A ministra afirmou se preocupar com o ocorrido em território paulista e avalia que a situação poderia ser até pior se o governo federal não tivesse se preparado desde o início para eventual aumento nas queimadas, negando qualquer falha.
Apesar das ponderações feitas pela ministra, o cenário crítico atual já havia sido apontado em previsões meteorológicas e por características cíclicas das queimadas e do clima seco. Mesmo assim, o combate aos incêndios teve um corte de cerca de 50% no montante previsto para o Orçamento da União de 2024. O Ibama chegou a pedir R$ 120 milhões para essa tarefa, mas o governo destinou R$ 65,7 milhões. Por fim, a dotação publicada após a votação no Congresso caiu para R$ 50 milhões.
Polícia Federal sai à caça de responsáveis pelos milhares de focos de incêndio
A PF já instaurou 31 inquéritos para apurar as causas dos incêndios em várias regiões do Brasil e outras investigações podem ser abertas nos próximos dias. As delegacias da corporação estão mobilizadas para atuar especialmente em territórios indígenas e situações de interesse da União, como nos casos em que atrapalhe a operação de aeroportos.
“Até agora, não conseguimos detectar nenhum incêndio causado por raios, o que significa que tem gente colocando fogo”, afirmou Lula ao visitar neste domingo (25) o Centro Nacional de Prevenção e Combate aos Incêndios Florestais (Prevfogo), na sede do Instituto Brasileiro do Meio Ambiente e dos Recursos Naturais Renováveis (Ibama), em Brasília. “A Polícia Federal vai investigar e o governo vai trabalhar com os estados no combate aos incêndios”, prometeu o presidente na rede social X.
Bandeira preservacionista de Lula sucumbe às falhas de seu governo
Apesar de o presidente ter sido eleito assumindo a missão de defender as florestas e criticando a gestão ambiental de Bolsonaro, o petista tem se mostrado incapaz de encarar o desafio das queimadas, sobretudo na região amazônica.
Além de citar investigações sobre incêndios criminosos, Lula aproveitou a nova crise ambiental para exigir mais ajuda dos países mais ricos, no sentido de conter as mudanças climáticas. Essa tem sido uma forma de ele lidar com problemas relacionados ao meio ambiente - contra os quais não tem tido sucesso.

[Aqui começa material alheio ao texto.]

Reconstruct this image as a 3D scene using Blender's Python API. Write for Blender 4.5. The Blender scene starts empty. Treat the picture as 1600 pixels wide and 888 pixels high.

“Temos que combater as mudanças do clima com muita inteligência, investimento, inclusive com financiamento dos países mais ricos que já devastaram suas florestas. Essa conta não pode ser apenas do Sul Global”, anotou o presidente no X.
Para a oposição, o chefe do Executivo já não consegue mais esconder suas falhas. “Lula bateu mais um recorde e, sob sua incompetente gestão, o país está em chamas”, protestou o senador Flávio Bolsonaro (PL-RJ), líder da minoria no Congresso, em suas redes sociais.
Ele e muitos congressistas, sobretudo os mais próximos de Jair Bolsonaro, cobraram manifestações de protestos de ecologistas e de celebridades, tais quais as muitas feitas durante o governo do ex-presidente. “Cadê as manifestações dos artistas? Cadê a ministra do meio ambiente?”, reagiu a deputada Bia Kicis (PL-DF).
A deputada Sílvia Waiãpi (PL-AP) cobrou ativistas para que critiquem Lula como fizeram com Bolsonaro. "O Brasil enfrenta recorde de focos de incêndio, e o que vemos? Silêncio total! Os mesmos artistas e ONGs que se reuniam para atacar Bolsonaro por uma faísca, hoje permanecem calados e omissos. Um boicote contra o Brasil, contra os brasileiros", disse.
"É hora de alerta não apenas com o fogo que vem destruindo casas, plantações e mata animais, mas também das vozes que se calam, e deveriam falar, diante desse momento crítico que o país enfrenta", disse o deputado Sargento Gonçalves (PL-RN).
Onda de queimadas em SP foi contida no próprio fim de semana, diz governo local
Os incêndios em série registrados no interior de São Paulo nos últimos dois dias, a partir da quinta-feira (22), somaram 2,8 mil queimadas, que consumiram 59 mil hectares de lavouras de cana-de-açúcar, uma perda calculada pelo segmento em mais de R$ 350 milhões. No domingo (25), havia 21 cidades de São Paulo com focos ativos, e outras 46 cidades em alerta máximo para possível aproximação das chamas. O governo paulista afirma ter controlado a situação a partir desta segunda-feira (26), enquanto apura responsabilidades pelas queimadas.
A polícia de São Paulo prendeu em flagrante três suspeitos, entre os quais um homem de 42 anos que teria ateado fogo em uma mata na região de Batatais (SP). Durante a prisão, ele teria afirmado que era integrante da facção Primeiro Comando da Capital (PCC). Ele já foi preso anteriormente e tem antecedente criminal por outros crimes, como homicídio. Segundo o Centro de Gerenciamento de Emergências (CGE) da Defesa Civil, as rodovias interditadas ao longo do fim de semana pela fumaça estão liberadas desde domingo (25).